Exercise prompt: Only the lines from the top of the records below through the line containing "rad = math.radians" should be printed, exactly and without pictures.

Supplied records:

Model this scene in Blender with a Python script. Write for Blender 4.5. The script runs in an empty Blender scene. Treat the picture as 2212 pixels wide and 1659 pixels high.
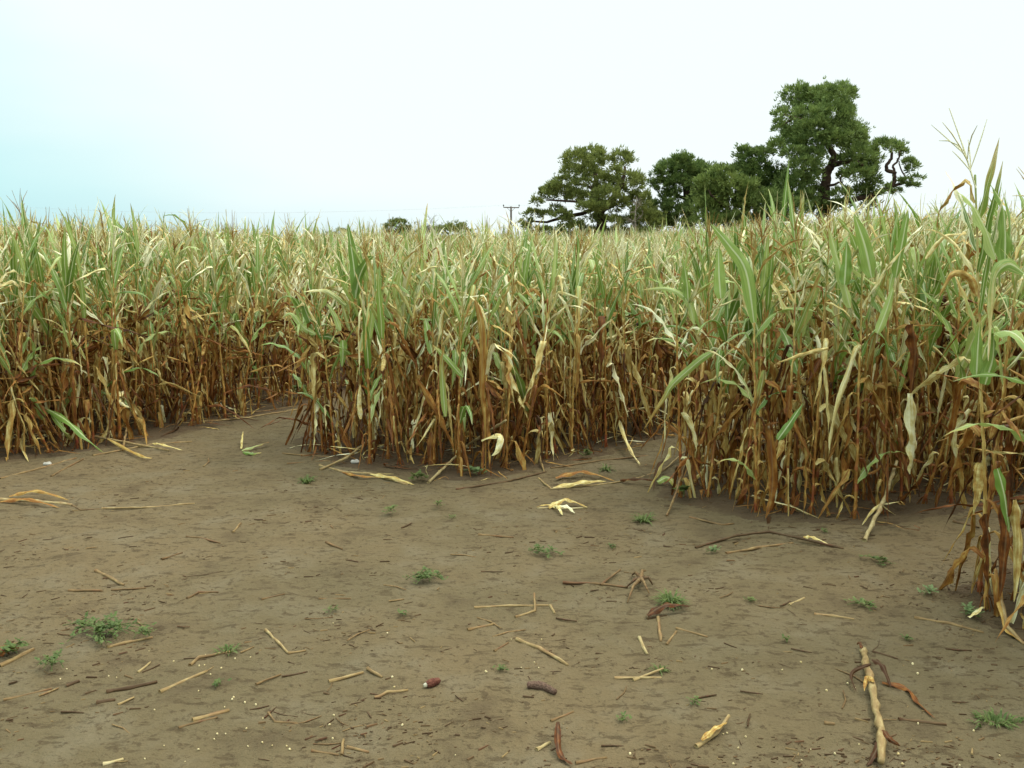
import bpy, math, random
import numpy as np
from mathutils import Vector, Matrix, Euler, noise as mnoise

SC = bpy.context.scene
COL = SC.collection
rad = math.radians

# ------------------------------------------------------------------ camera
F_PX = 1916.0; CX = 1106.0; CY = 829.5; HOR = 540.0; EYE = 1.6
PITCH = math.atan((CY - HOR) / F_PX)
cam_d = bpy.data.cameras.new("camera"); cam = bpy.data.objects.new("camera", cam_d); COL.objects.link(cam)
cam_d.sensor_width = 36.0; cam_d.lens = 36.0 * F_PX / 2212.0
cam_d.clip_start = 0.05; cam_d.clip_end = 3000
cam.location = (0, 0, EYE); cam.rotation_euler = (math.pi / 2 - PITCH, 0, 0)
SC.camera = cam
SC.render.resolution_x = 1024; SC.render.resolution_y = 768

# ------------------------------------------------------------------ world and sun
SUN_EL, SUN_AZ = rad(58), rad(62)      # azimuth clockwise from +Y
w = bpy.data.worlds.new("World"); SC.world = w; w.use_nodes = True
nt = w.node_tree; nt.nodes.clear(); N = nt.nodes.new; LK = nt.links.new
def wmath(op, a, b=None, c=None, clamp=False):
    n = N('ShaderNodeMath'); n.operation = op; n.use_clamp = clamp
    for i, v in enumerate((a, b, c)):
        if v is None: continue
        if isinstance(v, (int, float)): n.inputs[i].default_value = v
        else: LK(v, n.inputs[i])
    return n.outputs[0]
tc = N('ShaderNodeTexCoord')
sky = N('ShaderNodeTexSky'); sky.sky_type = 'NISHITA'; sky.sun_disc = False
sky.sun_elevation = SUN_EL; sky.sun_rotation = SUN_AZ; sky.air_density = 1.2; sky.dust_density = 2.0
skys = N('ShaderNodeVectorMath'); skys.operation = 'SCALE'; LK(sky.outputs[0], skys.inputs[0]); skys.inputs['Scale'].default_value = 0.10
sep = N('ShaderNodeSeparateXYZ'); LK(tc.outputs['Generated'], sep.inputs[0])
def pdir(X, Y):
    return Vector(((X - CX) / F_PX, math.cos(PITCH) + math.sin(PITCH) * (CY - Y) / F_PX, -math.sin(PITCH) + math.cos(PITCH) * (CY - Y) / F_PX)).normalized()
edge_n = pdir(20, -10).cross(pdir(640, 455)).normalized()      # great circle of the cloud bank's edge
if edge_n.dot(pdir(0, 400)) < 0: edge_n = -edge_n
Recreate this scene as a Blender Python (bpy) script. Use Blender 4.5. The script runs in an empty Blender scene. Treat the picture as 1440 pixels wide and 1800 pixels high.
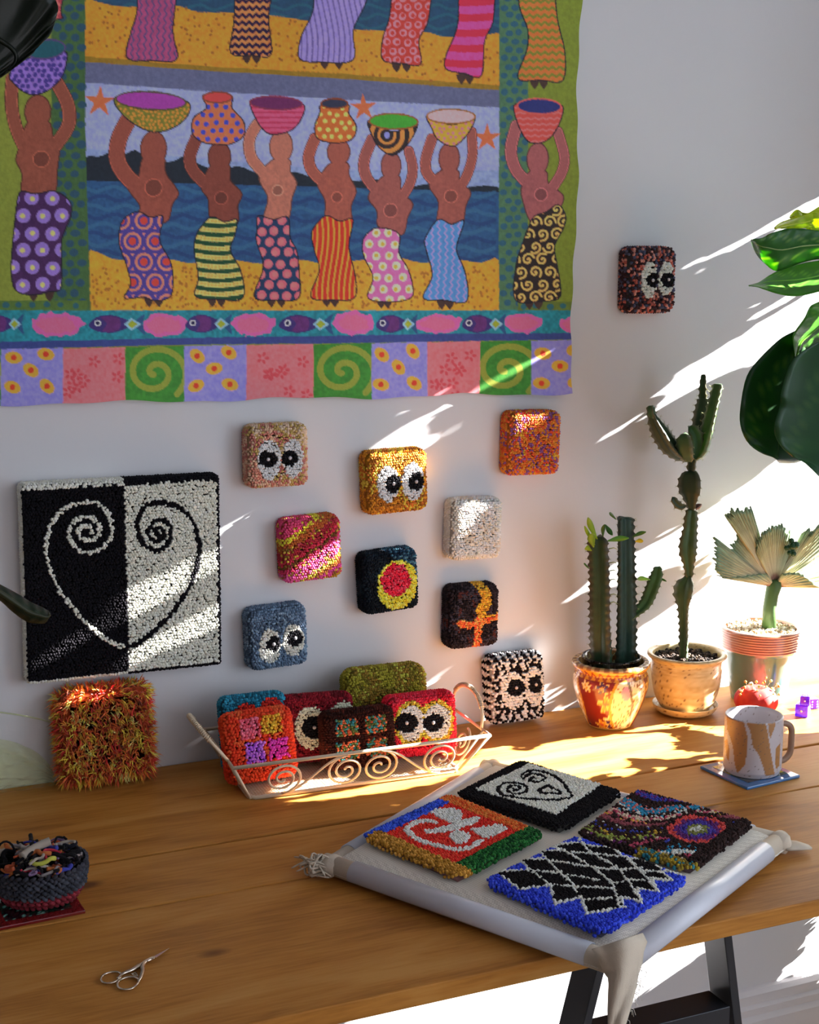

Correct output:
Model this scene in Blender with a Python script. Write for Blender 4.5. The script runs in an empty Blender scene. Treat the picture as 2212 pixels wide and 1659 pixels high.
import bpy, math, random
import numpy as np
from mathutils import Vector, Matrix, Euler, noise as mnoise

SC = bpy.context.scene
COL = SC.collection
rad = math.radians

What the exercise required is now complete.